> **The problem**
Return only the count of lines in which the word "picture" appears.

> **Materials provided**

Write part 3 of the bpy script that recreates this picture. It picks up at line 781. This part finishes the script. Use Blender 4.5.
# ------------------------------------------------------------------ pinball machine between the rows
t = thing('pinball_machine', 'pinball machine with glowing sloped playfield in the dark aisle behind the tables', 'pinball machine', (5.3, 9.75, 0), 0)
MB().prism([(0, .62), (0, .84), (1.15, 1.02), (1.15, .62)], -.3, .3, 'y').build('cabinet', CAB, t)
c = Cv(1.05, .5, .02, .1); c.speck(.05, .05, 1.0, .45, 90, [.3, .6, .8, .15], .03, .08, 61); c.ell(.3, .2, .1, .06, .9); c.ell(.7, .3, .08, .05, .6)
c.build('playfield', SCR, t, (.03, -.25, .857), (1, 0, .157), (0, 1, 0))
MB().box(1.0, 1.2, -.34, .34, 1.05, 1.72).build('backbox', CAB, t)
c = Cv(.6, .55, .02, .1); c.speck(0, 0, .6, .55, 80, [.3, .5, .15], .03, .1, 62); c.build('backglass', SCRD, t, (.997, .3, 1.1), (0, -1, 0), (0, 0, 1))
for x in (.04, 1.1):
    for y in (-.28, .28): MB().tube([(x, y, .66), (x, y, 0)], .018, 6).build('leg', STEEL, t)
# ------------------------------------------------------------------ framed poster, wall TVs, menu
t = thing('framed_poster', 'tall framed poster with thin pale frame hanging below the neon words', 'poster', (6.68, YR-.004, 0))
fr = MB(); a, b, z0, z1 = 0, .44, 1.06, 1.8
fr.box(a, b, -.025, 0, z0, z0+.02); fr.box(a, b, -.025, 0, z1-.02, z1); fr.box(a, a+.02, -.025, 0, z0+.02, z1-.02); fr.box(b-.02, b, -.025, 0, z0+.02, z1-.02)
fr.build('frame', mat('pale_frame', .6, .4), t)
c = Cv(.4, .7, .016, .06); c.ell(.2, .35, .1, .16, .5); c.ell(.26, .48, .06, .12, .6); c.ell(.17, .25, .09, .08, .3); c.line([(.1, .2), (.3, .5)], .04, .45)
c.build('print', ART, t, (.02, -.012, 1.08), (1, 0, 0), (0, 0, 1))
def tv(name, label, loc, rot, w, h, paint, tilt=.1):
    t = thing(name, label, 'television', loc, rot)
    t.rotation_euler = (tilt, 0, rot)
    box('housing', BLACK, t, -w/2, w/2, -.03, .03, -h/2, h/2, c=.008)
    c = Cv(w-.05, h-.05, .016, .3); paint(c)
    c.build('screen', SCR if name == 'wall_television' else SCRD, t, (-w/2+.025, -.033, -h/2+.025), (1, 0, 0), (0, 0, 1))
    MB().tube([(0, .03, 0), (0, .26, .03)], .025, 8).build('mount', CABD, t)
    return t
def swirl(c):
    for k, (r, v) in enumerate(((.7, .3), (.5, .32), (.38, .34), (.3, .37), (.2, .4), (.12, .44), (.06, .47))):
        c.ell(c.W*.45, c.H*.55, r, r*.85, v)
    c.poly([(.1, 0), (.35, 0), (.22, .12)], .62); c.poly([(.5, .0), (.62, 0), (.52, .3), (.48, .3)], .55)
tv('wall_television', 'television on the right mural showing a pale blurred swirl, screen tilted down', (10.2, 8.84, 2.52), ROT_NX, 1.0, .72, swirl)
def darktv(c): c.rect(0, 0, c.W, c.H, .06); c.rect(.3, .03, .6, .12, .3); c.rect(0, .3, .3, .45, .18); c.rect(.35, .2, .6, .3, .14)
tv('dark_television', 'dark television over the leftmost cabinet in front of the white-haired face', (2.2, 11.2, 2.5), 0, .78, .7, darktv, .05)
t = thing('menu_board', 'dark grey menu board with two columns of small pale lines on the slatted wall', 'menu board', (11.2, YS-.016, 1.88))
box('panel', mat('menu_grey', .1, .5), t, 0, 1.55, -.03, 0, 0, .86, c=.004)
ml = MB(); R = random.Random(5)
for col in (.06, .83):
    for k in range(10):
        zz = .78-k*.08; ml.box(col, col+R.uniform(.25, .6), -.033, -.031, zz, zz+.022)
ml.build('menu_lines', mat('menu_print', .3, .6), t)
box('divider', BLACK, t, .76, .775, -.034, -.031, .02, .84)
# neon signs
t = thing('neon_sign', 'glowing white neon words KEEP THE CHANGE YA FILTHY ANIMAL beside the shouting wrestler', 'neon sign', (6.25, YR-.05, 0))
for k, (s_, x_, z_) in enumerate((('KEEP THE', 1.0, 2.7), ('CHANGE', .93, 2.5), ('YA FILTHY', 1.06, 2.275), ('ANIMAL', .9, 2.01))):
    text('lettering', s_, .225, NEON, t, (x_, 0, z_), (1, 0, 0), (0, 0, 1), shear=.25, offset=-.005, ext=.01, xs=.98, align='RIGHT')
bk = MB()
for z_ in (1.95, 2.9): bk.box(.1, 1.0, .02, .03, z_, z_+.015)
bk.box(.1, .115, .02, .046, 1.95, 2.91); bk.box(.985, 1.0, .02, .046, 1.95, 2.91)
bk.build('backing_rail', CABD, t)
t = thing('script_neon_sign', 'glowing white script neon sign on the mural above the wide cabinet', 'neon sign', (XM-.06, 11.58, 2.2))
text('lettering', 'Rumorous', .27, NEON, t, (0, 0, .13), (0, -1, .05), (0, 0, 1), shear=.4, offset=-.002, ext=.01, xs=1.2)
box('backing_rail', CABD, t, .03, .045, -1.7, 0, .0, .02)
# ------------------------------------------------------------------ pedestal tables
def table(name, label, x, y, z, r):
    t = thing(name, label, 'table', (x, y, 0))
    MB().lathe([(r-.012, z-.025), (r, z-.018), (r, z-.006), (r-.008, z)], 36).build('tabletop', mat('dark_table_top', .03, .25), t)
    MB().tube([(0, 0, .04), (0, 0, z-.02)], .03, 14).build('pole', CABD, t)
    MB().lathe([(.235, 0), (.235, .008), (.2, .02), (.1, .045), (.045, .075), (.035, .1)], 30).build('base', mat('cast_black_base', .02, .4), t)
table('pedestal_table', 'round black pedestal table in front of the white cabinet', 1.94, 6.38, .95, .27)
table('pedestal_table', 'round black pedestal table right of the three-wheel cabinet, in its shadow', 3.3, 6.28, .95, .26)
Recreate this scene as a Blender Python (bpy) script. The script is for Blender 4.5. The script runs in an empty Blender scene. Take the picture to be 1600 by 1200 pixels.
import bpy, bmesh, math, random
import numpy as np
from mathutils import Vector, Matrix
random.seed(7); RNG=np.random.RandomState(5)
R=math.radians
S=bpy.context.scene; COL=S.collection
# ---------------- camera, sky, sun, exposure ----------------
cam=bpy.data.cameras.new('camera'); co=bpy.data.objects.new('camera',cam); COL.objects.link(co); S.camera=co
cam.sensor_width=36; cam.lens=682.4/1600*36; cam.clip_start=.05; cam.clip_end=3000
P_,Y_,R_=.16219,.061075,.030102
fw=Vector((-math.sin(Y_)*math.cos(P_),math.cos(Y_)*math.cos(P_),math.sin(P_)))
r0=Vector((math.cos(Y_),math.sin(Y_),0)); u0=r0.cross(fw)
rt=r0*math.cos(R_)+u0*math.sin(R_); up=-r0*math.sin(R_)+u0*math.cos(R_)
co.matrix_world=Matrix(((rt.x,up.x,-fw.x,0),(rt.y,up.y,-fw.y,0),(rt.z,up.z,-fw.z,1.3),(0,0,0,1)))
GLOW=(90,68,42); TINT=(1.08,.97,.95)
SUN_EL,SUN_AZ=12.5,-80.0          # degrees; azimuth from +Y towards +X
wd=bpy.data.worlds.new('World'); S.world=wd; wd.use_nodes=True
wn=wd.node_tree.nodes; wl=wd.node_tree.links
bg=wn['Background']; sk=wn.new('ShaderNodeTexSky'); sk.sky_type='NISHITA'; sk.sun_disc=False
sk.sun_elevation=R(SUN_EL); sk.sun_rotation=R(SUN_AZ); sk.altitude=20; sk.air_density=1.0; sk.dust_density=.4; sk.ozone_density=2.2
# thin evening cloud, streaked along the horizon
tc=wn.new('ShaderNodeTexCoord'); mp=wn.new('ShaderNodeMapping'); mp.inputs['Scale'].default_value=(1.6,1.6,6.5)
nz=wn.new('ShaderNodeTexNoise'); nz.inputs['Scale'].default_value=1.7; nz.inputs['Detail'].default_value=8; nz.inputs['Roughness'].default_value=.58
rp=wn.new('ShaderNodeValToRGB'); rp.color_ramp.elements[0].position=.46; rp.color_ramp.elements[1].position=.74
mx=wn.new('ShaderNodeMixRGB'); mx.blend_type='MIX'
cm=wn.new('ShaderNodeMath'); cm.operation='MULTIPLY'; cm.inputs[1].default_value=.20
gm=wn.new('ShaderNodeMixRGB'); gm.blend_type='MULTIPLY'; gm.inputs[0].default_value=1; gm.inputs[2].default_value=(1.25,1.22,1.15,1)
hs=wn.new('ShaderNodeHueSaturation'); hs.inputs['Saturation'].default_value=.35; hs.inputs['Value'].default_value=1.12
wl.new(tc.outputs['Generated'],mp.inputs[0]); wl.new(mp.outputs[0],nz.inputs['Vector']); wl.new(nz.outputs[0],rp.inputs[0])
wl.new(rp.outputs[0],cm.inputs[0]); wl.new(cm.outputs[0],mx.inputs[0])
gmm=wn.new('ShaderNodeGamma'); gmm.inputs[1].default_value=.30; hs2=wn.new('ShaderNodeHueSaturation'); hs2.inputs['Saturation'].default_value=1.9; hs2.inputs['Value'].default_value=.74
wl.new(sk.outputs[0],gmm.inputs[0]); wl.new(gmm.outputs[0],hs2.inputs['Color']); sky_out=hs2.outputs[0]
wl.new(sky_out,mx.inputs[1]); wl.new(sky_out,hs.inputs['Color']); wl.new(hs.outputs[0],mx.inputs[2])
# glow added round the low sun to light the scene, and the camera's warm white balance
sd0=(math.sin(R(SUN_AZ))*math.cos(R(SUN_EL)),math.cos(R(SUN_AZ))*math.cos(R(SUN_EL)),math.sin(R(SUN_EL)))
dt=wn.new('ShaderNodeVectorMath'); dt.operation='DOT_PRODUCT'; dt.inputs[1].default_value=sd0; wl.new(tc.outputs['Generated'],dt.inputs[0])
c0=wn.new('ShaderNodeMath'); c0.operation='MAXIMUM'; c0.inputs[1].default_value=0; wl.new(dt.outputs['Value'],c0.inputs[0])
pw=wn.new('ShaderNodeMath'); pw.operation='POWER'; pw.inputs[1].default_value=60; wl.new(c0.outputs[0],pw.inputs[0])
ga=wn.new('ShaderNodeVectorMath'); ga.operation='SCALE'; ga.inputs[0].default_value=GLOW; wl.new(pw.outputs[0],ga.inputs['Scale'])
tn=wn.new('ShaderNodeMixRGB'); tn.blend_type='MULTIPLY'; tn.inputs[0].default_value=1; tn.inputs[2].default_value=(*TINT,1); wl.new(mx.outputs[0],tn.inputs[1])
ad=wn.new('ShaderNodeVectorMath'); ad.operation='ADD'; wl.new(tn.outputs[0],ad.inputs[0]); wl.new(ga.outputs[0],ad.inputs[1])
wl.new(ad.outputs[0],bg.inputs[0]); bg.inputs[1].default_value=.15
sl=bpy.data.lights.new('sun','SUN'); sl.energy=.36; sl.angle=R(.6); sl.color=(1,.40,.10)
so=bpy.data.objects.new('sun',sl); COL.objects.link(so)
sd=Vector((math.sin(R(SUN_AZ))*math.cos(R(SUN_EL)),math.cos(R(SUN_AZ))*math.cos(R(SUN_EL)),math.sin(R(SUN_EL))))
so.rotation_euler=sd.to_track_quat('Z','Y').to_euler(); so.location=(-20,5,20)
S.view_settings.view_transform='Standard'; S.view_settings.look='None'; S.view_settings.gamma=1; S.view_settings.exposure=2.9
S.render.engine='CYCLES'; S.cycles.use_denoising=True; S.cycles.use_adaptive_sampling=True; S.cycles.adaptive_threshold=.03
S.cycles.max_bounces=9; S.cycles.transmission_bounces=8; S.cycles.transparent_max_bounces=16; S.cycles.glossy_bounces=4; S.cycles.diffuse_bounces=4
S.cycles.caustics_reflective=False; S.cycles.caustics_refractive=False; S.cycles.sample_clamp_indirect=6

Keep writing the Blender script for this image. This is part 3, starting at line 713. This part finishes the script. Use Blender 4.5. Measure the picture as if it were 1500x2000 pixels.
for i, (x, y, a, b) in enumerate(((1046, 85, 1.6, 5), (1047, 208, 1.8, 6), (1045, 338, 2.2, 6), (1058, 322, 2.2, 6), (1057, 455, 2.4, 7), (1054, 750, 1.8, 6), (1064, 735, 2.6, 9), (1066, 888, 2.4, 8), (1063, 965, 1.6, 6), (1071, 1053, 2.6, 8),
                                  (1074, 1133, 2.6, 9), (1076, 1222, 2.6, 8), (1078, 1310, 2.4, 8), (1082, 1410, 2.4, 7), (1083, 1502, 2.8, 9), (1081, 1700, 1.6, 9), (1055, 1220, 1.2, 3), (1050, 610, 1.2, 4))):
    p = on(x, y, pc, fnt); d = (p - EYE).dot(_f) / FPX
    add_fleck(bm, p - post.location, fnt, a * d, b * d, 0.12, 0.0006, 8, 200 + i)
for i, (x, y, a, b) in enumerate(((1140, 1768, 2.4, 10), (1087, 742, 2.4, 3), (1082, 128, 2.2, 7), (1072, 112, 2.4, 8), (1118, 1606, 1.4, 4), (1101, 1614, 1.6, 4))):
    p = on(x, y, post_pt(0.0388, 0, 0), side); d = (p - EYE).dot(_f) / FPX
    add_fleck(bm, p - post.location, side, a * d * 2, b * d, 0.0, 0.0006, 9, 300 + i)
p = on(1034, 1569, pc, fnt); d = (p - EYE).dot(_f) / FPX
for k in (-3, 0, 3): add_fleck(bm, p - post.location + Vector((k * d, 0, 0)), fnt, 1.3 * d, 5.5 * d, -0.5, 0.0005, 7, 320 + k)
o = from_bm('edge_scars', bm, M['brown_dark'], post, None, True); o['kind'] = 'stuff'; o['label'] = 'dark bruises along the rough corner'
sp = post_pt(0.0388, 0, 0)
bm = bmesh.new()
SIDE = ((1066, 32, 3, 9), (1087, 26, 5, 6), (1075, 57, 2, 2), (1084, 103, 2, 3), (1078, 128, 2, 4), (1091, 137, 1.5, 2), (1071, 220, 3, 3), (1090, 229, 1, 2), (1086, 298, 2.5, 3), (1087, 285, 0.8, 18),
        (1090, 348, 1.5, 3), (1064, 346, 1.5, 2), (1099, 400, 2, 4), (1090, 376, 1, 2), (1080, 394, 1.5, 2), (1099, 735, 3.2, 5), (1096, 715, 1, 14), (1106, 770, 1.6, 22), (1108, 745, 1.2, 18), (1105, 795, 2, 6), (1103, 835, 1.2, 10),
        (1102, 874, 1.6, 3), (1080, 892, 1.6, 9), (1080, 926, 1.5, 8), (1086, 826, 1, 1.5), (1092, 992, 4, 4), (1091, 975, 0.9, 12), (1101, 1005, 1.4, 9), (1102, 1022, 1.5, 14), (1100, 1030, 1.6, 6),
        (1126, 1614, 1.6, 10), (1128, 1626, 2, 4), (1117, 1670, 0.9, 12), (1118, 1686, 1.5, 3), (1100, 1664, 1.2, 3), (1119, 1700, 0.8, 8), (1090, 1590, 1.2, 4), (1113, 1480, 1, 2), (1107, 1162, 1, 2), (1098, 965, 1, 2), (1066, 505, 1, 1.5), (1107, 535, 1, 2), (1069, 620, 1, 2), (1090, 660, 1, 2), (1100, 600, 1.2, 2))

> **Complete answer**
3